In the first translation, that troublesome second phrase reads like a rhetorical question, one that expects the reader to say, “Well, no, of course not.” In that case, what God wants is for us to turn away from envy.

In the third translation, what God wants is for us to live a faithful life. Here, we have to remember that the context is one in which James has already called his readers “adulterers” (4:4). Faithfulness, in other words, is a relational term; we are called to be true and faithful to our covenant relationship with God. The second translation brings this home: what God wants, what God longs for, is the “spirit he has caused to dwell in us.”

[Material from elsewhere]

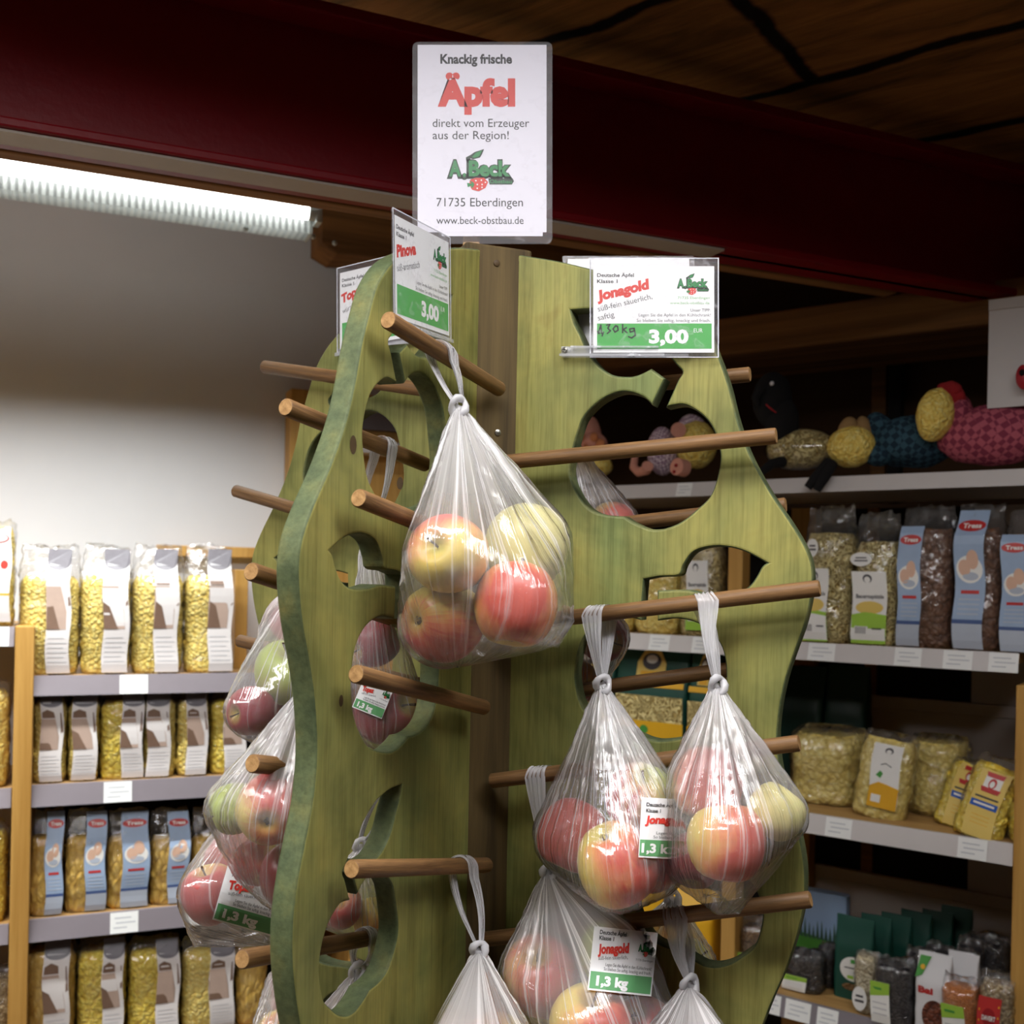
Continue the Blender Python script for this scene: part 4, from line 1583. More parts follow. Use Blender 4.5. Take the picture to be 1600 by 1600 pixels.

Put differently: what God wants is us, for us to be in a covenant relationship with him.

. . .

Needs, wants, desires: we all have them, and we can easily get them confused. We may carry around a fundamental sense of inadequacy which drives us to pursue things that can only dull the need for a moment, a season at best. Bringing that sense of shame to our reading of James, we have a choice. We can read it as a scolding: Get your act, together, losers! You call yourselves Christians? And it’s true: James is indeed scolding his readers and not mincing words.

But inside that scolding is an invitation and a word of hope. Beloved, don’t understand? Your identity is not in things. Your value — and the value of your sisters and brothers — is not in your social standing or what you own. Your identity and value are in the fact that you belong to a covenant God who loves you.

What does God want?

Better and more loving behavior? Yes, of course.

But more importantly: God wants you. Everything else follows from there.